Enfin, l’approche de l’intime peut facilement amener à un repli sur soi, voire à un autisme par un fascination immodérée du singulier de chacun, une croyance excessive à une authenticité, une vérité du vécu primitif. De la représentation de l’infra-mince à la complainte complaisante, la perte de toute aspiration à l’universel peut aboutir à des œuvres au mieux narcissiques, au pire névrotiques, plus proches de la psychanalyse que de l’art.

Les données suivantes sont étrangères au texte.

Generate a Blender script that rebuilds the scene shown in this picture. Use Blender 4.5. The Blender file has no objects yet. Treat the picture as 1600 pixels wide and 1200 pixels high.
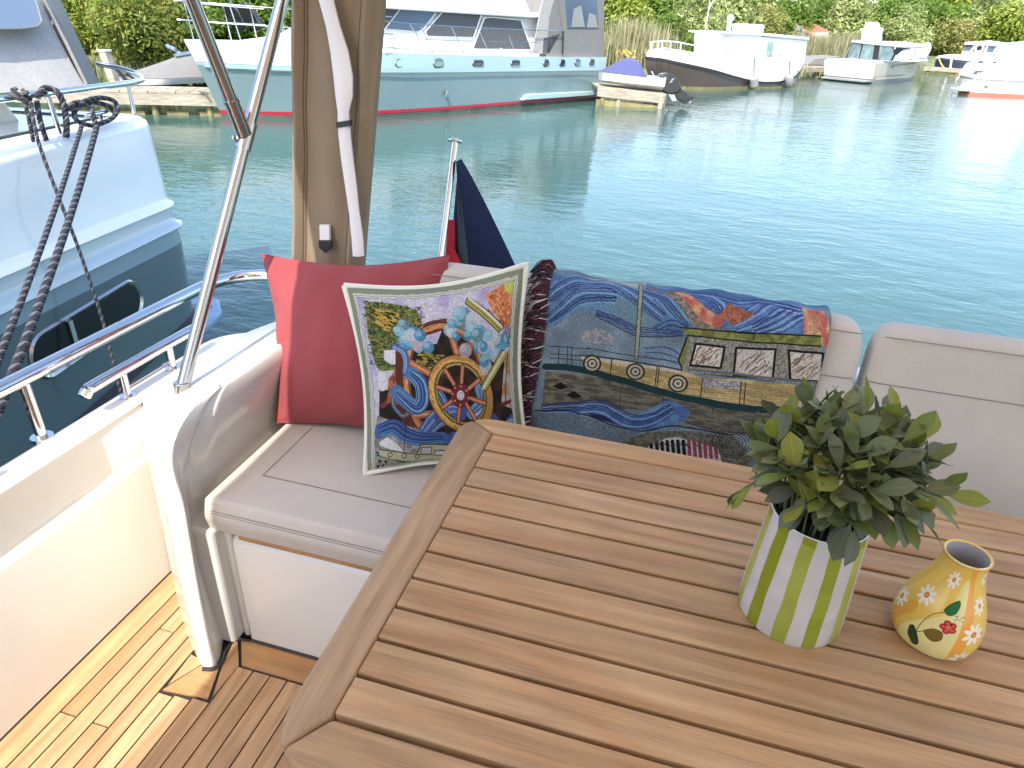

Il me semble que l’intime représenté est déjà une mise à distance de l’intime propre à l’auteur. En effet, le fait de le porter sur la place publique indique qu’il y a eu un déplacement. Cet intime de l’auteur est, au moins en partie, digéré et réécrit afin de sortir de cet espace personnel qui le caractérise. La frontière est alors mince entre l’exercice de style et la mise en danger de soi. De cette fragilité du questionnement de soi, l’artiste en fait une force, c’est ce qui fait toute la valeur du travail, déjà ancien, de Francesca Woodmann.

Le travail de représentation de l’intime reste une position artistique féconde face à un monde brutal et à un certain excès du conceptualisme, il permet un ré – enchantement du monde. Et, si de cette expérience de proximité, l’artiste s’ouvre à la différence et à l’altérité, si à partir de cette pratique subjective, il refonde une vision du monde, il peut, de cette expérience personnelle, atteindre l’universel. Alors, on quitte le déballage ou le spectacle pour atteindre l’œuvre, c’est toute l’ambition de la pratique artistique.